**Problem to solve**.
Retype exactly the lines from the first one through the line with "T['root'], '8a2a22', 'cloth', off=10)", including both ends; skip any pictures.
[START The records]
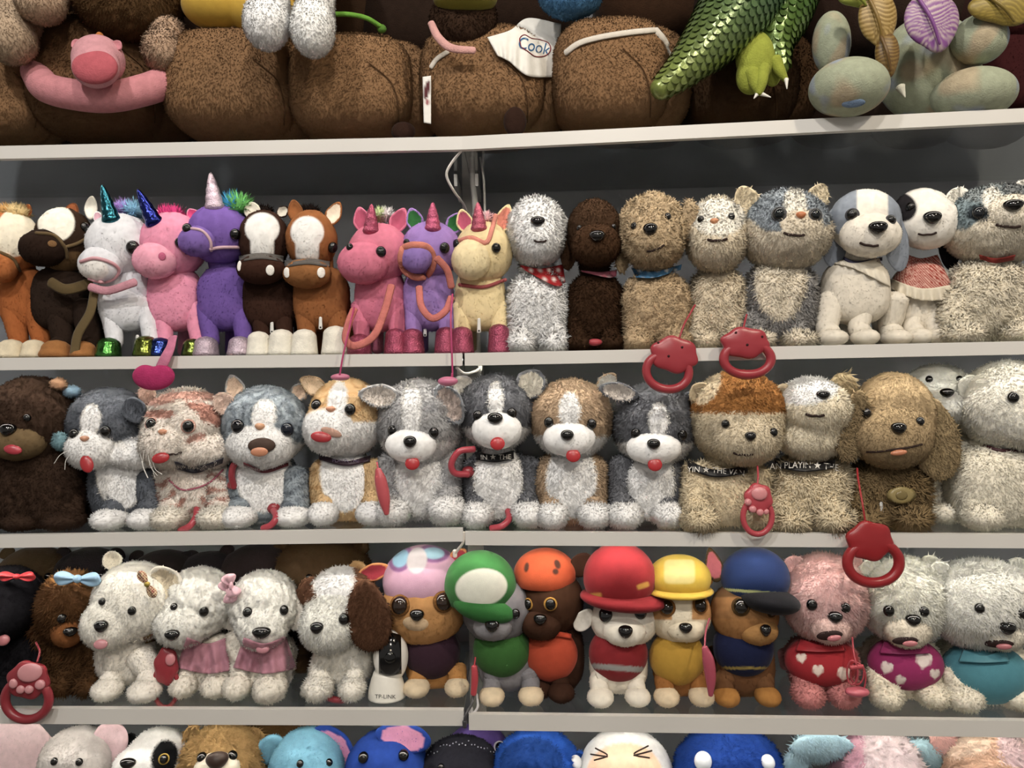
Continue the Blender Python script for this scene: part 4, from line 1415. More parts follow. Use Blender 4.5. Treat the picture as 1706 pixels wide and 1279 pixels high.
T = plush('plush_dog', 'fluffy husky plush with grey mask, white round ears and red collar', 'plush dog', 2, 0.006, (1645, 500, 66, 66), (1660, 375, 84, 66), [(1600, 66, 32), (1700, 66, 32)], G2, 'e4dac4', hcol='e4dac6', fur=LONG, hfur=MED,
          hpat=[('up', 358, 'd5d2cb'), ('e', 1615, 345, 26, 40, 30, '74848a'), ('e', 1650, 322, 60, 16, 0, '7e8688'), ('e', 1690, 318, 18, 20, 0, '6a6e70'), ('e', 1632, 355, 20, 12, 0, '3a4248'), ('e', 1655, 335, 16, 22, -20, 'e9e4d8')], muz=[(1682, 358, 46, 34, 46)], msep='e9dfcc', mfur=SHORT,
          ears=[(1602, 342, 1588, 314, 44, 2, 'ebe7dc', 'efeadf', .1, 4), (1700, 325, 1715, 302, 36, 2, 'ebe7dc', None, .2, 4)], eyes=[(1630, 355, 10, '12161c')], nose=(1688, 343, 15, 10), mouth=(1680, 377, 20, 5, -4, '8a4a3c'))
drape('collar', [(1632, 424), (1660, 430), (1692, 424)], [(1634, 432), (1660, 438), (1690, 433)], T['bg'] + T['hg'][:1], T['root'], '8a2a22', 'cloth', off=10)

# ------------------------------------------------------------------ third row: dogs and cats
G3 = 'plush animals on the middle shelf'
W, CR = 'f6f2ea', 'e6dac4'


def dog3(label, head, muz, blaze, nose, eyes, tongue, ears, body, feet, colr, ccol=W, chest=None, d=0.012, tl='c8202a', **k):
    bpx, bpy_, brx, brz = body
    ch = chest or (bpx, bpy_ - brz * 0.2, brx * 0.66, brz * 1.0)
    return plush('plush_dog', label, 'plush dog', 3, d, body, head, feet, G3, colr, bpat=[('e', *ch, 0, ccol)], hpat=[('e', *blaze, 0, ccol), ('dn', head[1] + head[3] * 0.42, ccol)] if blaze else (),
                 lcol=colr, pcol=W, fur=MED, muz=[muz], msep=W, mfur=NAP, ears=ears, eyes=[(a, b, 8.5) for a, b in eyes], nose=nose, tongue=(tongue[0], tongue[1] + 3, 12, 11, tl), nosetri=0.1, **k)


LG, DG, TN = 'a2a2a4', '65676d', 'b59a7c'
T = dog3('light grey plush dog with folded ears, white blaze and tongue out', (700, 703, 72, 72), (685, 741, 43, 30, 52), (686, 682, 15, 42), (683, 736, 11, 10), [(655, 717), (722, 720)], (687, 769),
         [(668, 662, 596, 656, 46, -48, LG, 'd9cfc6', .4, 6), (730, 640, 768, 706, 52, -48, '7d8086', 'c9b8b0', .35, 7)], (702, 808, 62, 62), [(655, 62, 44), (745, 66, 48)], LG)
T = dog3('dark grey plush dog with black lettered collar and white bib', (828, 685, 64, 62), (828, 716, 42, 32, 48), (826, 668, 12, 32), (825, 698, 13, 10), [(797, 692), (852, 688)], (829, 736),
         [(785, 655, 758, 628, 38, -6, '9a9a9b', 'cfcac2', .3, 4), (866, 660, 902, 620, 56, -26, DG, 'e0dacd', .2, 6)], (830, 812, 60, 62), [(795, 56, 42), (880, 60, 42)], DG, d=0.016)
collar(T, [(790, 752), (825, 757), (856, 750)], [(794, 766), (826, 770), (856, 764)], '17161a', 'IN \u2605 THE', h=8.5, tx=826, ty=761, ang=-1)
T = dog3('tan brown plush dog with white blaze and red tongue, small pricked ears', (952, 697, 67, 66), (948, 730, 44, 30, 48), (949, 684, 17, 30), (945, 725, 11, 9), [(915, 703), (985, 706)], (955, 756),
         [(905, 658, 880, 622, 46, 4, '6b6a68', 'e0dacd', .25, 5), (996, 655, 1025, 622, 34, 4, 'b39a7d', 'f0ece4', .3, 4)], (952, 812, 62, 62), [(920, 54, 42), (990, 58, 42)], TN, d=0.01)
T = dog3('charcoal grey plush dog with one ear sticking sideways and lowered white muzzle', (1090, 707, 69, 69), (1089, 746, 46, 28, 50), (1097, 700, 16, 28), (1089, 740, 11, 9), [(1060, 722), (1136, 724)], (1091, 771),
         [(1064, 660, 998, 645, 34, -44, DG, 'cfc6bd', .2, 5), (1140, 655, 1165, 680, 34, 10, DG, None, .3, 4)], (1082, 815, 62, 60), [(1040, 62, 44), (1113, 58, 42)], '66686e', d=0.014)

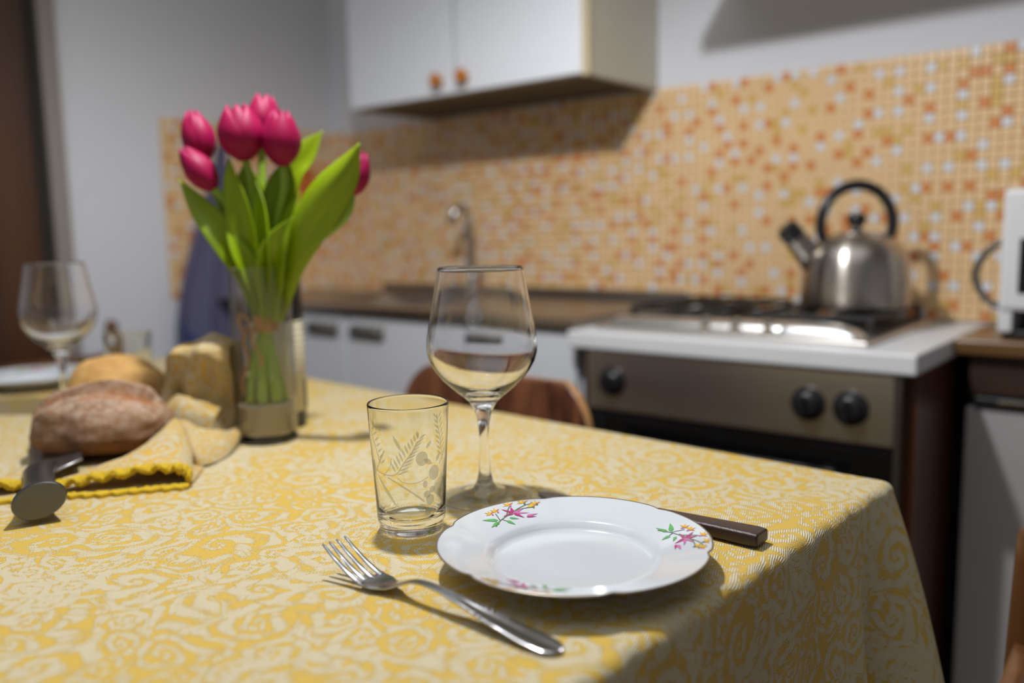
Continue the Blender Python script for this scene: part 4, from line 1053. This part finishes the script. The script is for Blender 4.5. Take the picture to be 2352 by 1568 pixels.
# tulips: one thing per flower, stems meeting at the tie
def egg(v, sc, op=0.0):
    a = math.sin(PI * (0.04 + 0.90 * v) ** 0.82) ** 0.80
    b_ = math.sin(PI * 0.5 * min(1.0, 0.06 + v * 1.5)) ** 0.75 * (1 - 0.30 * max(0, v - 0.5))
    return lerp(a, b_, op) * sc
def tulip(head, axis, H, R, base_xy, label, openness=0.0, spin=0.0):
    """head: centre of the flower relative to the vase base, axis: unit direction of the flower"""
    ax = Vector(axis).normalized(); c = Vector(head); b0 = c - ax * H * 0.5
    t = thing('tulip', (VX, VY, TZ), label, 'tulip', group='tulips in the vase')
    tie = Vector((0.003 + base_xy[0] * 0.25, 0.003 + base_xy[1] * 0.25, 0.148)); foot = Vector(W3(*FEET.pop(0)))
    pts = spline([foot, tie.lerp(foot, 0.5), tie, tie.lerp(b0, 0.45) + Vector((0, 0, 0.012)), b0 - ax * 0.03, b0 + ax * 0.002], 30)
    obj('stem', MB().tube(pts, 0.0046, 10), m_stem, t)
    q = Vector((0, 0, 1)).rotation_difference(ax)
    for k in range(6):
        inner = k >= 3; a0 = spin + k * 2 * PI / 3 + (PI / 3 if inner else 0); sc = R * (0.92 if inner else 1.0); hw = rad(68)
        hh = H * (1.02 if inner else 1.0)
        def fn(u, v):
            s = 2 * u - 1; taper = max(0.06, (1 - max(0, (v - 0.40) / 0.60) ** 3) ** 0.55)
            th = a0 + s * hw * taper
            r = egg(v, sc, openness * (0.8 if inner else 1.0)) * (1 + 0.06 * (1 - s * s))
            r *= 1 - 0.05 * abs(s) ** 3
            z = v * hh - 0.012 * hh * abs(s) * v + 0.012 * hh * math.sin(3 * s + k) * v * v - 0.10 * hh * s * s * v ** 4
            return b0 + q @ Vector((r * math.cos(th), r * math.sin(th), z))
        mb = MB().grid(fn, 13, 16)
        obj('petal', mb, m_petal, t, solid=0.0009, uv=lambda i: ((i % 13) / 12 + k, (i // 13) / 15), angle=180)
    return t
FEET = [(0.022, 0.006, 0.049), (0.014, -0.010, 0.049), (0.006, 0.004, 0.049), (-0.003, 0.010, 0.049), (-0.012, -0.008, 0.049), (-0.020, 0.003, 0.049)]
W3 = lambda u, v, z: tuple(RV * u + AV * v + Vector((0, 0, z)))
def ax3(du, dv, dz): return tuple(RV * du + AV * dv + Vector((0, 0, dz)))
tulip(W3(-0.0655, 0.005, 0.373), ax3(-0.22, 0.0, 1), 0.060, 0.0185, (-0.012, 0.002), 'magenta tulip bud, the upper one at the left of the bouquet', 0.05, 0.3)
tulip(W3(-0.059, -0.020, 0.332), ax3(-0.55, -0.1, 0.8), 0.058, 0.0165, (-0.010, -0.008), 'magenta tulip bud, lower left, leaning over the towel', 0, 1.1)
tulip(W3(-0.008, -0.015, 0.373), ax3(-0.10, -0.10, 1), 0.064, 0.0260, (-0.004, -0.006), 'large open magenta tulip, left of the two front blooms', 0.28, 0.5)
tulip(W3(0.006, 0.032, 0.394), ax3(0.05, 0.1, 1), 0.060, 0.0205, (0.0, 0.008), 'magenta tulip at the back, between the two front blooms', 0.35, 0.9)
tulip(W3(0.039, -0.012, 0.366), ax3(0.04, -0.08, 1), 0.064, 0.0225, (0.006, -0.004), 'open magenta tulip, right of the two front blooms', 0.24, 1.7)
tulip(W3(0.1315, -0.035, 0.322), ax3(0.35, 0.0, 1), 0.050, 0.0140, (0.010, -0.006), 'narrow magenta tulip bud at far right, behind the big leaf', 0, 0.2)
def leaf(name_part, root, ctrl, wid, fold=0.25, roll=0.0):
    """ctrl: (u, v, z) centre line; wid: half widths along it; the blade spreads across the view with a folded keel"""
    n = 26; c = [Vector(W3(*p)) for p in spline(ctrl, n)]; ws = [x[0] for x in spline([(x,) for x in wid], n)]
    mb = MB()
    def fn(u, v):
        i = round(v * (n - 1)); s = 2 * u - 1
        t = (c[min(i + 1, n - 1)] - c[max(i - 1, 0)]).normalized()
        nrm = (AV * math.cos(roll) + RV * math.sin(roll)); side = t.cross(nrm).normalized(); up = side.cross(t)
        w_ = max(0.0004, ws[i])
        return c[i] + side * (s * w_) + up * (-abs(s) ** 1.5 * w_ * fold + 0.10 * w_ * math.sin(5 * v + 3 * s))
    mb.grid(fn, 9, n)
    return obj(name_part, mb, m_leaf, root, solid=0.0010, uv=lambda i: ((i % 9) / 8 * 0.4, (i // 9) / (n - 1)), angle=180)
tg = thing('tulip_leaves', (VX, VY, TZ), 'bundle of bright green tulip leaves in the glass vase', 'leaves')
LEAVES = [
 ([(0.0165, 0.0, 0.149), (0.0412, -0.02, 0.216), (0.0651, -0.035, 0.257), (0.0919, -0.045, 0.294), (0.1188, -0.052, 0.325), (0.1389, -0.058, 0.354)], [0.010, 0.019, 0.025, 0.0265, 0.018, 0.0], -0.35, 0.35),
 ([(0.0083, 0.01, 0.148), (0.0203, 0.03, 0.242), (0.0344, 0.04, 0.323), (0.0549, 0.045, 0.355), (0.0758, 0.045, 0.381)], [0.006, 0.014, 0.018, 0.015, 0.0], 0.3, 0.3),
 ([(0.0032, 0.0, 0.1495), (-0.0064, -0.01, 0.201), (-0.0322, -0.016, 0.246), (-0.0613, -0.012, 0.285), (-0.0877, -0.006, 0.322)], [0.010, 0.016, 0.017, 0.013, 0.0], 0.35, -0.3),
 ([(0.0009, 0.004, 0.149), (-0.0178, 0.0, 0.222), (-0.0348, -0.004, 0.269), (-0.056, -0.006, 0.296)], [0.006, 0.013, 0.012, 0.0], 0.5, 0.6),
 ([(0.014, -0.01, 0.150), (0.0207, -0.022, 0.2115), (0.0319, -0.03, 0.245), (0.0519, -0.03, 0.2735)], [0.009, 0.016, 0.013, 0.0], 0.5, -0.2),
 ([(0.0048, 0.0, 0.1495), (-0.0023, -0.016, 0.222), (-0.0097, -0.022, 0.279), (-0.019, -0.02, 0.315), (-0.0238, -0.014, 0.345)], [0.010, 0.018, 0.017, 0.011, 0.0], 0.45, 0.3),
 ([(0.0092, -0.006, 0.150), (0.0192, -0.022, 0.222), (0.0171, -0.022, 0.278), (0.0063, -0.016, 0.3185)], [0.010, 0.017, 0.015, 0.0], 0.5, 0.8),
 ([(0.0084, 0.006, 0.149), (0.0236, 0.008, 0.242), (0.0309, 0.01, 0.310), (0.0385, 0.014, 0.345)], [0.010, 0.022, 0.019, 0.0], 0.3, 0.1),
 ([(0.0019, 0.01, 0.1485), (-0.0075, 0.014, 0.243), (-0.012, 0.018, 0.306), (-0.0159, 0.02, 0.343)], [0.010, 0.023, 0.020, 0.0], 0.3, 0.0),
 ([(0.0129, -0.006, 0.150), (0.0329, -0.01, 0.2265), (0.0426, -0.008, 0.273), (0.0558, -0.002, 0.304)], [0.006, 0.014, 0.013, 0.0], 0.4, 0.7),
 ([(0.0082, -0.008, 0.150), (-0.0046, -0.02, 0.207), (-0.0171, -0.024, 0.238), (-0.0295, -0.022, 0.2665)], [0.005, 0.012, 0.010, 0.0], 0.5, -0.6),
]
for cpts, ws, fo, ro in LEAVES: leaf('leaf', tg, cpts, ws, fo, ro)
for fu, fv, hu in ((-0.016, -0.014, 0.004), (0.0, -0.016, 0.003), (0.011, 0.012, -0.002), (0.018, -0.006, -0.004), (-0.008, 0.006, 0.006)):
    obj('leaf_stalk', MB().tube(spline([W3(fu, fv, 0.049), W3(fu * 0.6, fv * 0.6, 0.10), W3(0.004 + hu * 0.6, fv * 0.2, 0.148), W3(0.004 + hu * 2, fv * 0.2, 0.185)], 14), [(0.0065, 0.004)] * 14, 8), m_stem, tg)
tie = MB()
for k in range(5):
    z = 0.138 + 0.0042 * k
    tie.tube([(0.004 + 0.0130 * math.cos(2 * PI * i / 24), 0.003 + 0.0130 * math.sin(2 * PI * i / 24), z + 0.001 * math.sin(i)) for i in range(25)], 0.0023, 8, cap=False)
for e in ([(-0.014, -0.008, 0.146), (-0.020, -0.012, 0.125), (-0.016, -0.010, 0.10), (-0.026, -0.008, 0.075), (-0.024, -0.006, 0.060)], [(-0.010, -0.012, 0.143), (-0.004, -0.020, 0.120), (0.004, -0.022, 0.105), (0.0, -0.020, 0.095)], [(-0.012, -0.010, 0.15), (-0.022, -0.012, 0.158), (-0.024, -0.010, 0.145), (-0.016, -0.012, 0.130)]):
    tie.tube(spline([W3(a, b_, c) for a, b_, c in e], 16), 0.0020, 8)
obj('twine_tie', tie, m_twine, tg)
bo = thing('wine_bottle', (-0.9525, 0.6630, TZ), 'dark wine bottle with cream label standing behind the vase', 'bottle')
obj('bottle_glass', MB().lathe([(0, 0.002), (0.030, 0.0), (0.0365, 0.003), (0.0372, 0.008), (0.0372, 0.195), (0.0362, 0.207), (0.031, 0.222), (0.020, 0.236), (0.0148, 0.248), (0.0140, 0.262), (0.0138, 0.298), (0.0152, 0.299), (0.0152, 0.305), (0.0135, 0.306), (0, 0.306)], 56), m_bottle, bo)
a0 = math.atan2(-0.663, 0.9525)
arcp = lambda a, z, r=0.0375: (r * math.cos(a0 + a), r * math.sin(a0 + a), z)
lb = obj('label', MB().grid(lambda u, v: arcp(lerp(-0.9, 1.75, u), lerp(0.022, 0.142, v)), 48, 2), m_label, bo, solid=0.0003)
obj('label_block', MB().grid(lambda u, v: arcp(lerp(1.12, 1.55, u), lerp(0.024, 0.062, v), 0.03785), 8, 2), m_ink, lb)
ln = MB()
for k in range(9):
    ln.grid(lambda u, v: arcp(lerp(0.55, 1.45, u), 0.138 - 0.008 * k + 0.0022 * v, 0.03785), 10, 2)
obj('label_lines', ln, m_inkgrey, lb)
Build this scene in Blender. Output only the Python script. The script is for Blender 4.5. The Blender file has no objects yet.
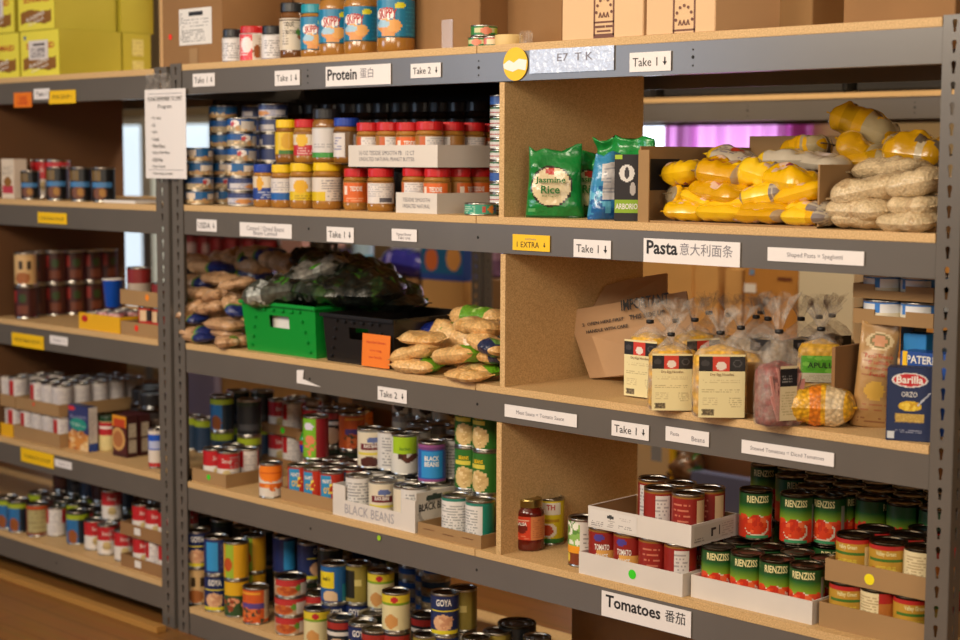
import bpy, bmesh, math, random
import numpy as np
from mathutils import Vector, Matrix, noise
from mathutils.geometry import tessellate_polygon
PI = math.pi
SC = bpy.context.scene
COL = SC.collection

# ------------------------------------------------------------------ camera
ZO = 0.885                                    # height of the third shelf board above the floor
CAM = Vector((3.98733577, -2.84509353, 0.55103947 + ZO))
CR = Vector((0.71650862, 0.69756728, 0.00390849))
CU = Vector((-0.07173073, 0.06810291, 0.99509632))
CF = Vector((-0.69388046, 0.71327546, -0.09883333))
FPX = 1633.655
cd = bpy.data.cameras.new('camera')
cam = bpy.data.objects.new('camera', cd)
COL.objects.link(cam)
cam.matrix_world = Matrix(((CR.x, CU.x, -CF.x, CAM.x), (CR.y, CU.y, -CF.y, CAM.y), (CR.z, CU.z, -CF.z, CAM.z), (0, 0, 0, 1)))
cd.sensor_width = 36
cd.lens = FPX / 960 * 36
cd.dof.use_dof = True
cd.dof.focus_distance = 3.72
cd.dof.aperture_fstop = 2.6
cd.clip_start = 0.05
SC.camera = cam

# ------------------------------------------------------------------ light
w = bpy.data.worlds.new('World'); SC.world = w; w.use_nodes = True
w.node_tree.nodes['Background'].inputs[0].default_value = (0.95, 0.82, 0.70, 1)
w.node_tree.nodes['Background'].inputs[1].default_value = 0.16
def area(name, loc, target, sx, sy, power, col):
    l = bpy.data.lights.new(name, 'AREA'); l.shape = 'RECTANGLE'; l.size = sx; l.size_y = sy
    l.energy = power; l.color = col
    o = bpy.data.objects.new(name, l); COL.objects.link(o); o.location = loc
    o.rotation_euler = (Vector(target) - Vector(loc)).to_track_quat('-Z', 'Y').to_euler()
    return o
area('ceiling_light', (0.7, -3.0, 2.6), (0.8, -0.1, .8), 1.4, .8, 66, (1.0, 0.86, 0.68))
area('ceiling_light', (2.5, -3.0, 2.6), (1.6, 0.0, 0.8), 1.4, .8, 46, (1.0, 0.86, 0.68))
area('side_fill', (4.7, -2.1, 1.75), (1.3, 0.3, 0.9), 1.1, 1.1, 22, (1.0, 0.86, 0.68))  # unseen fill added at the right to brighten the divider faces
area('daylight_window', (-2.4, -4.6, 2.05), (1.2, 0, 1.5), 1.8, .9, 42, (0.62, 0.78, 1.0))
area('ceiling_light', (0.9, 1.25, 2.95), (0.9, 1.5, 0), 2.6, .3, 60, (1.0, 0.84, 0.62))
SC.view_settings.view_transform = 'Standard'
SC.view_settings.look = 'None'
SC.view_settings.exposure = 0.16
SC.view_settings.gamma = 1.0
SC.view_settings.use_curve_mapping = False

# ------------------------------------------------------------------ placing helpers
def ray(px, py): return CF + CR * ((px - 480) / FPX) - CU * ((py - 320) / FPX)
def on(px, py, z):                            # the spot of a level surface
    d = ray(px, py); t = (z - CAM.z) / d.z; p = CAM + d * t; return (p.x, p.y)
def ax(px, Y, z=1.2):                         # how far along the shelf, in the upright plane Y
    d = ray(px, 320); t = (Y - CAM.y) / d.y; p = CAM + d * t
    d = ray(px, 320 + (p.z - z) / t * FPX); t = (Y - CAM.y) / d.y; return (CAM + d * t).x
def ayd(px, X, z=1.2):                        # how deep, in the upright plane X
    d = ray(px, 320); t = (X - CAM.x) / d.x; p = CAM + d * t
    d = ray(px, 320 + (p.z - z) / t * FPX); t = (X - CAM.x) / d.x; return (CAM + d * t).y
def vY(px, py, Y): d = ray(px, py); t = (Y - CAM.y) / d.y; return CAM + d * t
def facing(x, y): return math.atan2(CAM.y - y, CAM.x - x) + PI / 2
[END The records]
**Answer for this exercise**.
Continue the Blender Python script for this scene: part 4, from line 1415. More parts follow. Use Blender 4.5. Treat the picture as 1706 pixels wide and 1279 pixels high.
T = plush('plush_dog', 'fluffy husky plush with grey mask, white round ears and red collar', 'plush dog', 2, 0.006, (1645, 500, 66, 66), (1660, 375, 84, 66), [(1600, 66, 32), (1700, 66, 32)], G2, 'e4dac4', hcol='e4dac6', fur=LONG, hfur=MED,
          hpat=[('up', 358, 'd5d2cb'), ('e', 1615, 345, 26, 40, 30, '74848a'), ('e', 1650, 322, 60, 16, 0, '7e8688'), ('e', 1690, 318, 18, 20, 0, '6a6e70'), ('e', 1632, 355, 20, 12, 0, '3a4248'), ('e', 1655, 335, 16, 22, -20, 'e9e4d8')], muz=[(1682, 358, 46, 34, 46)], msep='e9dfcc', mfur=SHORT,
          ears=[(1602, 342, 1588, 314, 44, 2, 'ebe7dc', 'efeadf', .1, 4), (1700, 325, 1715, 302, 36, 2, 'ebe7dc', None, .2, 4)], eyes=[(1630, 355, 10, '12161c')], nose=(1688, 343, 15, 10), mouth=(1680, 377, 20, 5, -4, '8a4a3c'))
drape('collar', [(1632, 424), (1660, 430), (1692, 424)], [(1634, 432), (1660, 438), (1690, 433)], T['bg'] + T['hg'][:1], T['root'], '8a2a22', 'cloth', off=10)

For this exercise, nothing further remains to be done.